Twenty years ago, as a recent journalism graduate, I was assigned a feature on a young girl. She had been killed instantly when a speeding car slammed into her Kaneohe bus stop, as she was awaiting a ride home from school.
That meant interviewing police officers, witnesses to the accident, and the student's classmates and teachers. But the hardest part was talking to her parents.
Their eyes were glassy with tears as they shared scrapbooks and albums, lovingly touching photos while they answered my queries. When they showed me a poem that their daughter had penned - about her appreciation of flowers, nature and the privilege of life - I almost lost it.
But I didn't, and simply went on to the next question.
Wrote the story. Editor loved it. Ran it on page one. Readers raved about how "nice" it was. So why did I feel so crummy?
It suddenly came clear to me, 20 years later, after watching coverage of the one-year anniversary of the Oklahoma City bombing.
We were all subjected again to those hauntingly familiar TV images: the dead baby in the firefighter's arms, rescue workers doubled over with emotion, bloody survivors staggering from the concrete carnage once known as the Alfred P. Murrah Federal Building.
But this time, voyeuristically speaking, it was much harder to take.

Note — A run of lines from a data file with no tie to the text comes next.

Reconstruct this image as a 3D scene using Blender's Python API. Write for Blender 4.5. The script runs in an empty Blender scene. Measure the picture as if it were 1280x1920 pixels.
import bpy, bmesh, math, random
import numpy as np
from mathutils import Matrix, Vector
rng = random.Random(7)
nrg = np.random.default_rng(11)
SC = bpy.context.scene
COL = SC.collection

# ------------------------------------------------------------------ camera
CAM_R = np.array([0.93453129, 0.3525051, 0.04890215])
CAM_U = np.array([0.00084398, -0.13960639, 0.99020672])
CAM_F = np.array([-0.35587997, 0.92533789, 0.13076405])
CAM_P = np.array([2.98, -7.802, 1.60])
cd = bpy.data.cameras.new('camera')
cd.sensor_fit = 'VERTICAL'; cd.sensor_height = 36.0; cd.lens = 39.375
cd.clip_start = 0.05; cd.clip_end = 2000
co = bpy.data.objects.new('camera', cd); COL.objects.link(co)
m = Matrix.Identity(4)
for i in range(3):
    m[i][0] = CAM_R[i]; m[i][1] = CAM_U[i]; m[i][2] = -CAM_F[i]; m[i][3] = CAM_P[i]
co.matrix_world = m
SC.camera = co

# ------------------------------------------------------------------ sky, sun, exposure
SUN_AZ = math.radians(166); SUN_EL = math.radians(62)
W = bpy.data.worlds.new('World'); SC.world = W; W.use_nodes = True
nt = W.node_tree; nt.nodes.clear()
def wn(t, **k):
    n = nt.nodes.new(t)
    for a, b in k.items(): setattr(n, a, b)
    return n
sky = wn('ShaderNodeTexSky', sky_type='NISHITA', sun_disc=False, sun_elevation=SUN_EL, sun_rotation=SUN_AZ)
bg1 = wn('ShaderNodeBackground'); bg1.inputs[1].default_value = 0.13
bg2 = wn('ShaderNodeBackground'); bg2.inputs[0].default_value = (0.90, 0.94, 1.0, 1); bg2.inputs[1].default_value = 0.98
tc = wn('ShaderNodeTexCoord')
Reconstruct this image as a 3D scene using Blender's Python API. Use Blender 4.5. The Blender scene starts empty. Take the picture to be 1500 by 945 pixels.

Twelve months ago, when the news broke, all we knew in Hawaii was that more than a hundred nameless, faceless people had died in the middle of the mainland for an inexplicable reason. Thank goodness crazy things like that didn't happen here, we told ourselves.
But last week, at the widely publicized anniversary ceremony beamed from Oklahoma, an announcer read all 168 names of those who died in the blast, and newscasts showed all 168 faces. There were 168 seconds of silence - before the cacophony of interviews with still-grieving family members.
Members of the national press descended on the living rooms of these relatives, where they faced a battery of cameras, lights and microphones before being asked, "Do you still miss him?" and "Have you gotten over her death?" Obvious questions with obvious answers.
YET the inquiries continue. Why? Because the public seems to want to know - or at least journalism types believe that the people want to know - the gory details.
Do you? Most of us in the media think so. We look at the numbers. We sell more newspapers when a catastrophe is on the cover. Newscasts draw more viewers when there is a live hostage-taking on the screen.
The community appears to crave such morbid minutia. Which is why, when an accident or homicide or some other awful thing happens, reporters chase it down. It is why they ask the obvious questions, why they pursue the talking heads or witnesses with unabashed and almost inhuman tenacity. It is why I asked those parents to reminisce about their dead daughter.
Believe me, journalists will keep doing this until they are told to stop. Because silence equates approval.